Lee Gi-mo (Exhibition Director, Art Center White Block)



Artist Statement - April 5, 2010 
I focus on mundane objects, household gadgets and wall fixtures that are anything but strange. I find that people cannot always consciously be aware of all of the objects and spaces that they interact with as part of their everyday life. I am interested in looking more carefully at that which is only acknowledged half-consciously. I linger in my work where we can’t linger in life because it would distract from our larger journeys.

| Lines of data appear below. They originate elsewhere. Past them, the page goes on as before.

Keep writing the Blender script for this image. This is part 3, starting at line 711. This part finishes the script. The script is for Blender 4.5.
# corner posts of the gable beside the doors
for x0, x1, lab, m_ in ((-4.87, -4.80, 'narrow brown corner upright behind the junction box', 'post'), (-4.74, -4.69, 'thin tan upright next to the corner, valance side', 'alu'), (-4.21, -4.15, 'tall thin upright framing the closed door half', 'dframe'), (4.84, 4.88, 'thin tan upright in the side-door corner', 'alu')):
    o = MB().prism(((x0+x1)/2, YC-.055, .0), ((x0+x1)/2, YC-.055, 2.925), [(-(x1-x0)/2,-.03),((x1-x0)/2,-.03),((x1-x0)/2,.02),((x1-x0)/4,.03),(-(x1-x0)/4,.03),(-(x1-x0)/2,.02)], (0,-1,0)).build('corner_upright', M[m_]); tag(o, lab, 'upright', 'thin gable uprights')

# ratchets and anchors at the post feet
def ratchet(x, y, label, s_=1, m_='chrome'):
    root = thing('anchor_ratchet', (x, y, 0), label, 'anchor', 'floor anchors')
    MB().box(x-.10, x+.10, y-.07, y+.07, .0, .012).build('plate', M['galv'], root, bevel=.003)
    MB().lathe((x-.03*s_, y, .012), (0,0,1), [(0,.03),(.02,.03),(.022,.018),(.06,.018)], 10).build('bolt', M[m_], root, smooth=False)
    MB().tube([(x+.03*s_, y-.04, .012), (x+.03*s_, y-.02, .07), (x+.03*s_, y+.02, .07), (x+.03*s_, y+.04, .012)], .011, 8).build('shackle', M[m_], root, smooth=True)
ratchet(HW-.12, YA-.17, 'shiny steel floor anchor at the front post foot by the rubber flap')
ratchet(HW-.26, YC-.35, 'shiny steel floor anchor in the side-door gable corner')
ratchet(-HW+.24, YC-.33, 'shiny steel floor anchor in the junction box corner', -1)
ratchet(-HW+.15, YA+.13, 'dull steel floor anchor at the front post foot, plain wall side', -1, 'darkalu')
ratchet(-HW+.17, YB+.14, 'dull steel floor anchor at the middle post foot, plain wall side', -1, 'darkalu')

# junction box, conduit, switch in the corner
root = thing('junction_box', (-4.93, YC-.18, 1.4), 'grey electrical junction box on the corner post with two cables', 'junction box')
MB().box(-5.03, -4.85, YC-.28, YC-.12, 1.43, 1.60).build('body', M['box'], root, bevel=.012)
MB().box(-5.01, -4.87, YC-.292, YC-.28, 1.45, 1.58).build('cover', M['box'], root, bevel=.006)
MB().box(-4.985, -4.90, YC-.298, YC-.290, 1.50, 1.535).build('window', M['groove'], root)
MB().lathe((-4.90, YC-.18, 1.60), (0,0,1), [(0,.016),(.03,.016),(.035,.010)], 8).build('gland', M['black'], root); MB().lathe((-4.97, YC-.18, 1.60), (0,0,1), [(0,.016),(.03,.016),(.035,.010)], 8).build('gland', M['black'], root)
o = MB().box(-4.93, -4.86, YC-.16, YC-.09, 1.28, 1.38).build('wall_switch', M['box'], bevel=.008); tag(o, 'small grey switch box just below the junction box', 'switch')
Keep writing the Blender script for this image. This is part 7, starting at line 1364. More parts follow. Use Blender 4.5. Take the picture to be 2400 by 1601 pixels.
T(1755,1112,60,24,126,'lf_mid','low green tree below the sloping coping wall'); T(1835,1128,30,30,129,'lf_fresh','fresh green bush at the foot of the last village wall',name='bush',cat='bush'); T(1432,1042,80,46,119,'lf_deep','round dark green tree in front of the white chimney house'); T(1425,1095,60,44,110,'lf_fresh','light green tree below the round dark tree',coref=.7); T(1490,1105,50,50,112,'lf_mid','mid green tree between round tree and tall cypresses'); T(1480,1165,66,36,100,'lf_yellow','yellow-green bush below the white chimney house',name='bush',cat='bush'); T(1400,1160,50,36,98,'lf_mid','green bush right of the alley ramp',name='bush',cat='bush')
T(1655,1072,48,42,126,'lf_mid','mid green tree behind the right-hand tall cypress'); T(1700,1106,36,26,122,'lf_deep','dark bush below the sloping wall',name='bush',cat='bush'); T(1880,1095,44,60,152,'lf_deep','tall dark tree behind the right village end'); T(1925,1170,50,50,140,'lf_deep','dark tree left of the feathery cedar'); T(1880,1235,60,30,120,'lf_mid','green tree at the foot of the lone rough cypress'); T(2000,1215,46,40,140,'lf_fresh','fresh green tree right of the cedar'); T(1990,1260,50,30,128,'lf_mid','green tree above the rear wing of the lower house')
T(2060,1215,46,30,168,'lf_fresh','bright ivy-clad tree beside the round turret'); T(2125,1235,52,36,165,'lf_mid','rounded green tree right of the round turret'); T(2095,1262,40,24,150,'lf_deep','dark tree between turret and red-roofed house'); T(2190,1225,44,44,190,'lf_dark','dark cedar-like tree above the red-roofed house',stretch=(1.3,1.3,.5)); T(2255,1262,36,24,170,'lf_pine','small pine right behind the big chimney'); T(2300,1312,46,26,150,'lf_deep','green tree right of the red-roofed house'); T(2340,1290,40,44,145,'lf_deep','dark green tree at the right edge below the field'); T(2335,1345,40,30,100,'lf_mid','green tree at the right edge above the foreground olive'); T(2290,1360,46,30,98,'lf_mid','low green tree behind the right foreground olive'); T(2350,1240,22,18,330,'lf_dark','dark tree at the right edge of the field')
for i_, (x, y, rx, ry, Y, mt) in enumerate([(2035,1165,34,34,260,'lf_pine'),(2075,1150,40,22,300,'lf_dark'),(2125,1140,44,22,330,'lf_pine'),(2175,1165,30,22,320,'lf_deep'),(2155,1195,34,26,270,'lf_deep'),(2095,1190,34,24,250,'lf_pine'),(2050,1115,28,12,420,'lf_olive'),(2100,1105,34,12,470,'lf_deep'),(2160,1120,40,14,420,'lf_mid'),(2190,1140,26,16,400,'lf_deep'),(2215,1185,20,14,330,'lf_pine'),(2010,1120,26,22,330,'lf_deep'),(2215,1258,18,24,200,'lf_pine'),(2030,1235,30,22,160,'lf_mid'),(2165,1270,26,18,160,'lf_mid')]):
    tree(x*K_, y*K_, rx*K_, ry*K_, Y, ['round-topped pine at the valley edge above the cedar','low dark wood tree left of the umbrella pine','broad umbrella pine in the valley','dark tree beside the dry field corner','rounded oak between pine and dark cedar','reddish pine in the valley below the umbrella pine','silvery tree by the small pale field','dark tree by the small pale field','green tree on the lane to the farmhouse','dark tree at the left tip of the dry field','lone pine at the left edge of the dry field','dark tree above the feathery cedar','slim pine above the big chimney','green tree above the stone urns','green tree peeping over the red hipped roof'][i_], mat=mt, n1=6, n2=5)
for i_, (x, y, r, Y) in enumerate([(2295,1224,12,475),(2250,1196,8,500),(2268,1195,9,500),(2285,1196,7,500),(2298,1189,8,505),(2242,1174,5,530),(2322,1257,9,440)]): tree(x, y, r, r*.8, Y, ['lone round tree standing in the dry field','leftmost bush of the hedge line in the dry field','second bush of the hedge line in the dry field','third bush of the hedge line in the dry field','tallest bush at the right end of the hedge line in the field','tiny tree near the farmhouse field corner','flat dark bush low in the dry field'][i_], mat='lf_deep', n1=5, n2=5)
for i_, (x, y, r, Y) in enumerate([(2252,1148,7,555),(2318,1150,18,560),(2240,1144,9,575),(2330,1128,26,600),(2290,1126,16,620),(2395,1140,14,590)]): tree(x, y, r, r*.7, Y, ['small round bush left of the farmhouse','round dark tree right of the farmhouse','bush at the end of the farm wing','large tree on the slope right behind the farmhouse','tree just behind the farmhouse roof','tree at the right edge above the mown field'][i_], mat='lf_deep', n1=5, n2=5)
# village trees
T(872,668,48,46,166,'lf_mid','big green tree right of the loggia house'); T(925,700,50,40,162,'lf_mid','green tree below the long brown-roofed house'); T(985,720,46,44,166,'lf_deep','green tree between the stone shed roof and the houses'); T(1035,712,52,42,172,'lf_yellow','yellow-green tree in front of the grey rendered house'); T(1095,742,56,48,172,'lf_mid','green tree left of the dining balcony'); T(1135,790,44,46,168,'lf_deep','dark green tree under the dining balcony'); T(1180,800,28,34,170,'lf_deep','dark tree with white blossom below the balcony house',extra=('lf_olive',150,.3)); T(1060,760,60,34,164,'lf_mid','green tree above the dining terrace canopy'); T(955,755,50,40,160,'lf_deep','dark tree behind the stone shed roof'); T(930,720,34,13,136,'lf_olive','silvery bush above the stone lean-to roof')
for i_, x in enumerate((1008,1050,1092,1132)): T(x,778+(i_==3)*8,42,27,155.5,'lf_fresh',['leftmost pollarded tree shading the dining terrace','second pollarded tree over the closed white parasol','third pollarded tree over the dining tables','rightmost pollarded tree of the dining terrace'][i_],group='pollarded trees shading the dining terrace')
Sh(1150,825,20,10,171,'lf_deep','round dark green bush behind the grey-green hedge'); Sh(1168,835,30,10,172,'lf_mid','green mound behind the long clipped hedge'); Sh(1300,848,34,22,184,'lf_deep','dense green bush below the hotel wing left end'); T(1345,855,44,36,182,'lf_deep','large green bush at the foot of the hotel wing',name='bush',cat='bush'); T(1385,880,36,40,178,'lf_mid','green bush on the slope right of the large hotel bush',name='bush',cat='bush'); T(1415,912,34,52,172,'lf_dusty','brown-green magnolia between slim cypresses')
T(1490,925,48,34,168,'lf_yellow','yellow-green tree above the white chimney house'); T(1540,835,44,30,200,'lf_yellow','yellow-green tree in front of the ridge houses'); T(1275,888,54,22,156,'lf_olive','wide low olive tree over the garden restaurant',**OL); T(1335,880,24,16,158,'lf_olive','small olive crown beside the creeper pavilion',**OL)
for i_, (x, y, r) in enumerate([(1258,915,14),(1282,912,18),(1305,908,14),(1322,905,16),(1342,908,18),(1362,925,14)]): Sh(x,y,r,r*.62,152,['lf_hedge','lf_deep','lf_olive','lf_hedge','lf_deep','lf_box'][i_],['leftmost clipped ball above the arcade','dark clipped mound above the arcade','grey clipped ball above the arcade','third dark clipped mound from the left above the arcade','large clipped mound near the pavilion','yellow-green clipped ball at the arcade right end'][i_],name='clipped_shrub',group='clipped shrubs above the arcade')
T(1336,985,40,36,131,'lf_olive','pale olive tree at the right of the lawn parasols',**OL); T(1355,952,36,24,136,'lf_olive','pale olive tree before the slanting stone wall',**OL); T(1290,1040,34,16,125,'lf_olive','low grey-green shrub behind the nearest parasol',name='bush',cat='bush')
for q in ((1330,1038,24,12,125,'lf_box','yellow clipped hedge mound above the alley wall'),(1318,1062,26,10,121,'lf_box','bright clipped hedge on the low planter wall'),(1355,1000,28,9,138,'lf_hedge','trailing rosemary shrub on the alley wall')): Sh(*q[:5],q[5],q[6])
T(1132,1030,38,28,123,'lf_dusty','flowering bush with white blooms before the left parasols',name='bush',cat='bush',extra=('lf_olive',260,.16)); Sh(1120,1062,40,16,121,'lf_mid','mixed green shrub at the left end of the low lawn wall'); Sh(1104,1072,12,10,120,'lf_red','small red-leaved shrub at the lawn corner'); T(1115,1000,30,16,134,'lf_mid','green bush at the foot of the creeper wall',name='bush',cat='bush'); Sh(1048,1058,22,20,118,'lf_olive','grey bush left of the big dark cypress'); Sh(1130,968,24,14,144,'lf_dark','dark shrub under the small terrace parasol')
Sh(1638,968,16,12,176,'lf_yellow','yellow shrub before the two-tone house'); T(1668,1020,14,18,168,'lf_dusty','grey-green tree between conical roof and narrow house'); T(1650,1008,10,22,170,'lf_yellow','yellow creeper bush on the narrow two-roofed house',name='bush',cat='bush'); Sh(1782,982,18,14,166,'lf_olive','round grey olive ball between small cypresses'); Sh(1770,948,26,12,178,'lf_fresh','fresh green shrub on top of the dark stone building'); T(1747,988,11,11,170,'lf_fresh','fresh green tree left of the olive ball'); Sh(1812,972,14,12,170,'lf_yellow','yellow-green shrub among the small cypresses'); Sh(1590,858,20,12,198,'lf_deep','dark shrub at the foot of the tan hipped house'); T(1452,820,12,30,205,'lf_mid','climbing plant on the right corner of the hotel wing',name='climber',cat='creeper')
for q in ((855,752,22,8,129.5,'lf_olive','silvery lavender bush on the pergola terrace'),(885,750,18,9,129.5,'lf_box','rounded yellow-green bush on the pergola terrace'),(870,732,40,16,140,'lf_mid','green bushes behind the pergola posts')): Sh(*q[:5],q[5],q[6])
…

The plain objects, such as walls, nails and lights, in my paintings are discovered through an intense examination of ordinary experience. My process of painting is analogous to my choice of subject matter. I spend time everyday meditating on the feel, look, touch, use, and energy of these objects as I depict them. Through this process the paintings come to embody, not only visual elements, but also many other sensory perceptions, including the passage of time. I try to investigate the objects as a form in a space. I do not consider the greater context – why they are located in a particular space or who put them there, and I do not intentionally reframe or exaggerate them. As I contemplate objects over time, I am better able to capture their energy. I often depict the objects life-sized and install the paintings with consideration for their position in an actual space. I will also describe the same object at different times of day or at the same time on different days. These paintings highlight the changes that would otherwise be imperceptible. This group of works also introduces the notion of complex time, through its installation in a space that operates in real time. 
I have become attuned to these notions of space and objecthood since I moved to the United States two years ago. My attention to my new surroundings had to be heightened in order to pick up on new social and environmental cues. My isolation because of language barriers and cultural differences has made me more contemplative and attuned to the quiet aspects of life. Also, I tend to view my practice as an adoption processes, parallel to my own in this new country. If my move from Korea to Baltimore was a seismic shift in my daily routine, then each trivial change in perspective is a small tremor, an opportunity to see more by looking at less.



Artist Statement - 2009 spring
The objects in my art - windows, toys, and even sleeping positions - originate in my daily life. Most of my works are oil paintings depicting ordinary objects that have different appearances, but each piece has a relationship to the others. I observe the relationship and similarities between my mundane daily objects and me because I share space with these objects. The observations create infinite space, quiet isolation and repetition in my paintings. My sleeping positions are not “lived objects” since there is no consciousness, but the actual objects, like the windows and toys, gain a certain existence through my paintings.  People often take existence for granted unconsciously because they live in daily, weekly, and yearly repetition. Unless they have the luxury of time to acknowledge their existence, they cannot be aware of it. My works are personal. They are connected with my actual narrative, personality, emotions, and life at specific moments. I’m projecting myself into inanimate objects and thus I become the objects.